Budget Adopted by Board, Moves To Leopold

Members of the Anne Arundel County School Board adopted capital and operating budgets for fiscal year 2013 with only one opposer.

11:30 a.m.—Meeting concludes. The board is set to gather once more at 1 p.m. to discuss various action items including the Compromise Street parking garage.

11:19 a.m.—Board is discussing "Award of Contracts" topics and addressing businesses that have acquired contracts to work on local schools. The list of items is below:

  • Interior/locker room painting at Crofton Middle and Glen Burnie High
  • Interior/locker room painting at Brooklyn Park, Crofton Woods and Sunset Elementary
  • Interior/locker room painting at Glen Burnie Park Elementary, J. Albert Adams Academy, Meade High, North County High, North Glen Elementary
  • Asbestos removal and re-insulation at Arundel Middle, MacArthur Middle and Millersvile Elementary
  • Replacing fire alarms at Crofton Middle

11:10 a.m.—Board is wrapping up its discussion of legislation proposed at the General Assembly. 

11:00 a.m.—The board passes a motion eight to zero for a "concessions stand bond up to $150,000" at Meade High. 

10:56 a.m.—The board is discussing the possible installment of concessions stands and new bathrooms at Meade High's athletic fields. Peterson says his daughter went to Meade and that the school's concession "wasn't pretty."

"I watched school after school get their act together. It's a wonderful project that will enhance the school," he says. 

10:47 a.m.—Board members are now discussing legislation proposed in the general assembly and how the county should address the various topics, ranging from school diet plans to boundaries between state and county school of official decisions. 

10:35 a.m.—"There's an unprecedented amount of funding in the capital budget," said board member Teresa Birge. She's referencing the $340 million Gov. Martin O'Malley said he wants to use for school construction projects throughout the state. 

10:32 a.m.—Councilman Eugene Peterson is addressing the board room. Says he's glad the proposed budget has allotted money for 62 new teaching positions, but says it's not nearly enough to address all of Anne Arundel County's problems. 

10:26 a.m.—Board has no discussion or opposition from board members for the capital budget and passes eight in favor, no opposed. Motion passes seven in favor, one opposed for the operating budget.

10:23 a.m.—Ray Leone, president of the Anne Arundel County Council PTA, is now addressing the board. He's sharing some upcoming events.

"We want to reiterate our support of the superintendent's budget.

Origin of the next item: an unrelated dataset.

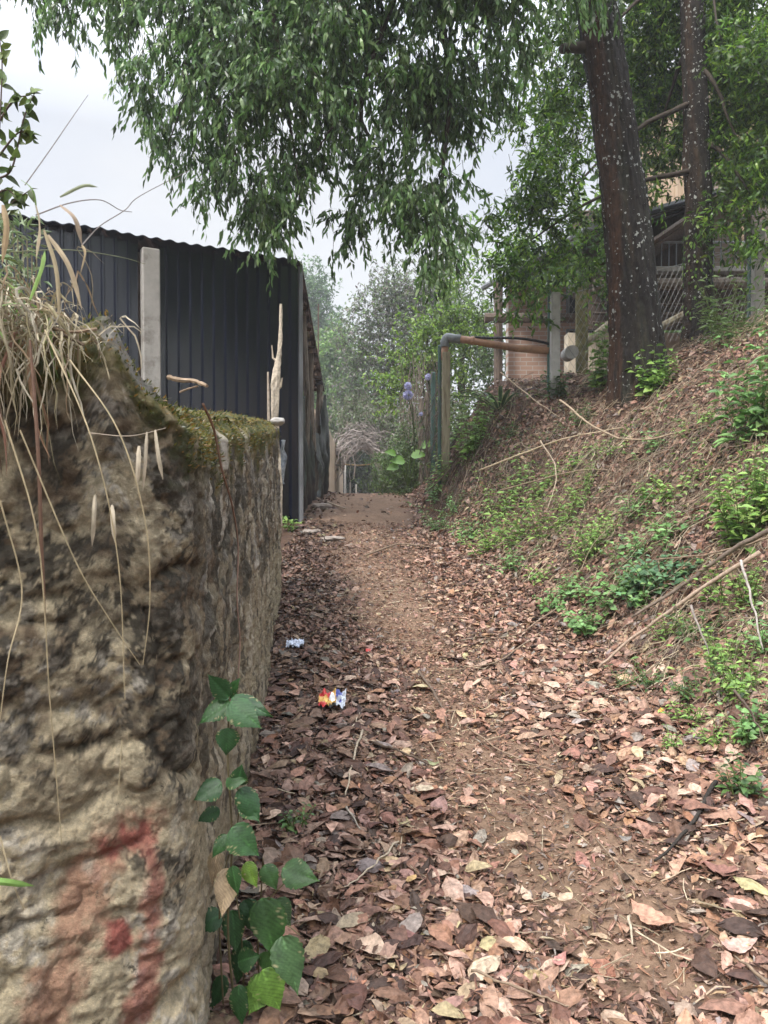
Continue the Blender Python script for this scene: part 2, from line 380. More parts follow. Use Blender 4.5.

The bottom line though is the budget presented is what's right in continuing to provide our children a high quality of education," Leone says. 

10:20 a.m.—A representative of the Citizens Advisory Committee expressed the CAC's approval and support of superintendent Kevin Maxwell's proposed budget. 

10:18 a.m.—Two student leaders are addressing the board. Both are heads of Student Government of Anne Arundel County

10:11 a.m.—And we're live! Stay tuned for live reports from the board room at Riva Road. Currently, board members are discussing "school/community highlights."

Members of the Anne Arundel County Board of Education are scheduled to adopt the Wednesday morning before sending the proposal to County Executive John R. Leopold.

No public testimony will be taken at Wednesday's meeting, but through several public hearings, including one in January where more than 70 south county parents and teachers filled the board room. 

Stay tuned with Patch to receive up-to-the-minute reports of the discussion from the board room at Riva Road in Annapolis.

Updates will be posted above.

Casey Ireland February 16, 2012 at 03:32 PM
I have sent Leopold more than one email I'm hoping I'm not the only one which I doubt
Kathy February 16, 2012 at 05:19 PM
Please accept the School Budget and give our kids the best education they deserve. Teachers are these childrens support system don't let them down. Jobs lost can hurt all and everyone around us.
Amy Leahy February 17, 2012 at 12:00 AM
Unions John Thomas. Did you not see that in his comment?
John Thomas February 17, 2012 at 01:26 AM
Amy: the Union cannot force a teacher to put away $600 a month into the pension fund. How can the Union dictate how much a teacher has to contribute to the pension per month ?
Amy Leahy February 20, 2012 at 04:20 PM
Because unions have contracts with the school board and that's what dictates everything: from salaries (as approved by the county government because they ultimately hold the purse strings) to working conditions to retirement benefits, health benefits, holidays, how much money each teacher has to pay for all of these things; Have you never worked a job that was unionized? By the way, the teachers have no choice in whether they want to be represented by the union in this state. The money gets taken from their paychecks anyway.